There isn't much evidence that Sinclair Lewis said or wrote that "when Fascism comes to America, it will be wrapped in the flag and carrying a cross." Whether Lewis is the author or not, the statement itself is tragically prescient.
Evangelical white Christians have been a core constituency of the Republican Party for decades. But, today their fidelity to the Republican Party has been eclipsed by their near worship of Trump himself. Trump seems an unlikely vessel for such adulation, but despite his obvious lack of faith and his long history of serial violations of a large number of Commandments, faith in Trump has become a cult like obsession among many evangelicals.
Some of the insurrectionist that pillaged and defiled the United State Capitol last Wednesday carried the banners of both Jesus and Trump. Some of them were likely also participants in the Jericho March, a series of marches on state capitols that culminated in Washington last Wednesday as the MAGA mob attacked our country.
...“Shout if you love Jesus!” someone yelled, and the crowd cheered. “Shout if you love Trump!” The crowd cheered louder. The group’s name is drawn from the biblical story of Jericho, “a city of false gods and corruption,” the march’s website says. Just as God instructed Joshua to march around Jericho seven times with priests blowing trumpets, Christians gathered in D.C., blowing shofars, the ram’s horn typically used in Jewish worship, to banish the “darkness of election fraud” and ensure that “the walls of corruption crumble.”

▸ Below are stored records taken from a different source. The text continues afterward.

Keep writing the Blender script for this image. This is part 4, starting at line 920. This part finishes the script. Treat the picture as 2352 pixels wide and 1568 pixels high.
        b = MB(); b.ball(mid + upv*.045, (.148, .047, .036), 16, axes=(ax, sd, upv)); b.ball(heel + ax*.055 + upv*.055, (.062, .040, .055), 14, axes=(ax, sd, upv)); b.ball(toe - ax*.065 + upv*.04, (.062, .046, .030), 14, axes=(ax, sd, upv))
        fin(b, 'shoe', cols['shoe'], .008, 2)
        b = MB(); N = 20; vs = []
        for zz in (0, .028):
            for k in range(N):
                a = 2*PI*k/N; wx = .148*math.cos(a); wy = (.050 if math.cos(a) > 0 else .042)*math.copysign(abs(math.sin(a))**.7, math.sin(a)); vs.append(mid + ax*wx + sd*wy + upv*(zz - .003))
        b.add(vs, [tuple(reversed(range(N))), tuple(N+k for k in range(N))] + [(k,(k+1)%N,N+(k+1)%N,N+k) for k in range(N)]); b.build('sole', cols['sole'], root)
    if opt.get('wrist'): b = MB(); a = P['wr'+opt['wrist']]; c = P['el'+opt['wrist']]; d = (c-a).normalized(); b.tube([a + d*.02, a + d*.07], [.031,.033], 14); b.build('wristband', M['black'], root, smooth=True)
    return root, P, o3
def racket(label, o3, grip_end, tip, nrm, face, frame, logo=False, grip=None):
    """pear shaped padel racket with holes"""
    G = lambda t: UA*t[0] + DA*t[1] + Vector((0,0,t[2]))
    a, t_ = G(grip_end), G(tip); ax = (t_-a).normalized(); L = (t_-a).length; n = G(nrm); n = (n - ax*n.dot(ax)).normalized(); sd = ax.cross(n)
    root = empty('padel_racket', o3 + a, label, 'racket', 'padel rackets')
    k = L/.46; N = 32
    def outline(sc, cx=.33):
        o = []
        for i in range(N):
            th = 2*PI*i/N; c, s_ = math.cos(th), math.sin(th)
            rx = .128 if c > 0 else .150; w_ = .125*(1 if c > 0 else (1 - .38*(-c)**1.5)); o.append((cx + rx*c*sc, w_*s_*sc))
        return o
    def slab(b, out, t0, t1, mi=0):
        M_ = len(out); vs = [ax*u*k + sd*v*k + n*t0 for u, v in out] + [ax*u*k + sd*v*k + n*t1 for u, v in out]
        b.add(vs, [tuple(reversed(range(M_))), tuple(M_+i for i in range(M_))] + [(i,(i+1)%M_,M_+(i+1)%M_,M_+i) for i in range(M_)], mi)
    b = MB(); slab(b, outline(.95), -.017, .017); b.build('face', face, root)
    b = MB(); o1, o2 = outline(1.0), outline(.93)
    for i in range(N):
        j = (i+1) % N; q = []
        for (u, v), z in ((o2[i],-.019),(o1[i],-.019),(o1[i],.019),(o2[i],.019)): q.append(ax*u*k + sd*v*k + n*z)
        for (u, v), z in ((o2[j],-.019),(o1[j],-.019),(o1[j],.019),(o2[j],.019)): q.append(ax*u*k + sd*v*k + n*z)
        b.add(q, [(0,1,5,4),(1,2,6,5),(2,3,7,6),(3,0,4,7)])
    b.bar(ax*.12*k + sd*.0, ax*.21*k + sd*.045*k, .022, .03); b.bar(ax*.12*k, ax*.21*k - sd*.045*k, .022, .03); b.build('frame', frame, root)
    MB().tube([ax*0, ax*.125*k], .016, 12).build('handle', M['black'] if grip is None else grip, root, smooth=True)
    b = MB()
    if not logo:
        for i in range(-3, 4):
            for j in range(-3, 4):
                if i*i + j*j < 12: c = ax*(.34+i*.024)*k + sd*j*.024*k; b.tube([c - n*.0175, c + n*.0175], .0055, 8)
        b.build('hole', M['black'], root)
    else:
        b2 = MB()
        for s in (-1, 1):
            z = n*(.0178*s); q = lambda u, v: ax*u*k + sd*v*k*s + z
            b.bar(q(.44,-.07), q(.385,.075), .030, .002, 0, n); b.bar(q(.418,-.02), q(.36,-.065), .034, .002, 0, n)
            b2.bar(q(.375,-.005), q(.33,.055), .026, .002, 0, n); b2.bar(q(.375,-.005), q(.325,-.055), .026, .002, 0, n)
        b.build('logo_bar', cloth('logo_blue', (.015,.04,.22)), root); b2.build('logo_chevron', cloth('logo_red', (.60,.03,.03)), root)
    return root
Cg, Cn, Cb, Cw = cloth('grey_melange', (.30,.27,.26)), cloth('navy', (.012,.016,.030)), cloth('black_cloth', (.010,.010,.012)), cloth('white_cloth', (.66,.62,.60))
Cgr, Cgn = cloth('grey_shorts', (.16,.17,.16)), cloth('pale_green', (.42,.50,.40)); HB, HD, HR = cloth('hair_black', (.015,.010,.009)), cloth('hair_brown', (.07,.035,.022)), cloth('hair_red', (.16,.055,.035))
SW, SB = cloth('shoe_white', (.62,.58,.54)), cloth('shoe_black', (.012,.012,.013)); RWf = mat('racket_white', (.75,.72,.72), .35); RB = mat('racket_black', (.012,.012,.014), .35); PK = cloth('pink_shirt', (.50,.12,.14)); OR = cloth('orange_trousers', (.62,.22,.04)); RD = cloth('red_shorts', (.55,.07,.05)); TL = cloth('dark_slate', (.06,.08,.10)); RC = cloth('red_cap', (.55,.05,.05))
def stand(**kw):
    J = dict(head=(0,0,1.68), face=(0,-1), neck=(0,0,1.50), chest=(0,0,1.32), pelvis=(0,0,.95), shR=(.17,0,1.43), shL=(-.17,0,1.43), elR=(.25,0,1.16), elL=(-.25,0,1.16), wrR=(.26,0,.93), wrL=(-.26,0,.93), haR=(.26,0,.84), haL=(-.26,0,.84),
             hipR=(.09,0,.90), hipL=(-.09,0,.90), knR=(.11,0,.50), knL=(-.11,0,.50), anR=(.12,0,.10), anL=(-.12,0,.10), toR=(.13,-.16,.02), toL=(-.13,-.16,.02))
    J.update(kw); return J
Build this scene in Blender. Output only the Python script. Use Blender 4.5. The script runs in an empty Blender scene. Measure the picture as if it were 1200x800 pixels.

The founders of the Jericho March include Robert Weaver, who was selected by Trump to head the Indian Health Services. Weaver withdrew from consideration when serious questions arose regarding the veracity of his resume and multiple financial improprieties. Arina Grossu co-founded the Jericho March movement with Weaver. She is a prominent voice in the Family Research Council, a right wing Christian organization designated as a hate group by the Southern Poverty Law Center. She has been outspoken in her belief that Trump won the 2020 election, parroting Trump and his lawyers' lies in multiple interviews. Considering its singular purpose, it could be said that the Jericho March is basically a right wing astroturf operation designed to promote Trump's "stolen election" fiction by wrapping a Trump flag around the cross and calling it a religious crusade.
The Jericho March is evidence that Donald Trump has bent elements of American Christianity to his will, and that many Christians have obligingly remade their faith in his image. Defiant masses literally broke down the walls of government, some believing they were marching under Jesus’s banner to implement God’s will to keep Trump in the White House.
What is difficult and painful for many Americans of faith is the extent to which a large segment of Christians have been lead to believe that Trump's Christianity is somehow greater than the faith of the country's voters, election official and elected representatives. If Trump says something that is verifiably false these followers of Christ are compelled to say that his statement is true and that anyone who doesn't believe Trump has failed to do God's bidding.
On Wednesday, the Jericho March account tweeted a screenshot of Trump condemning Vice President Mike Pence for not stopping the certification of the Electoral College votes. “A sad day in America,” it said, along with prayer-hands emojis. The march organizers were not mourning the attack on the Capitol. They were mourning the vice president’s refusal to help the president overturn the election.
NOTE: Don't expect to find any information about the Washington march or future Jericho Marches on the groups website. It has been stripped down to a single statement decrying Wednesday violence and ends by asking: "May God bring peace and unity across the United States of America." And, don't expect to find the Tweet referenced above, it is no longer available.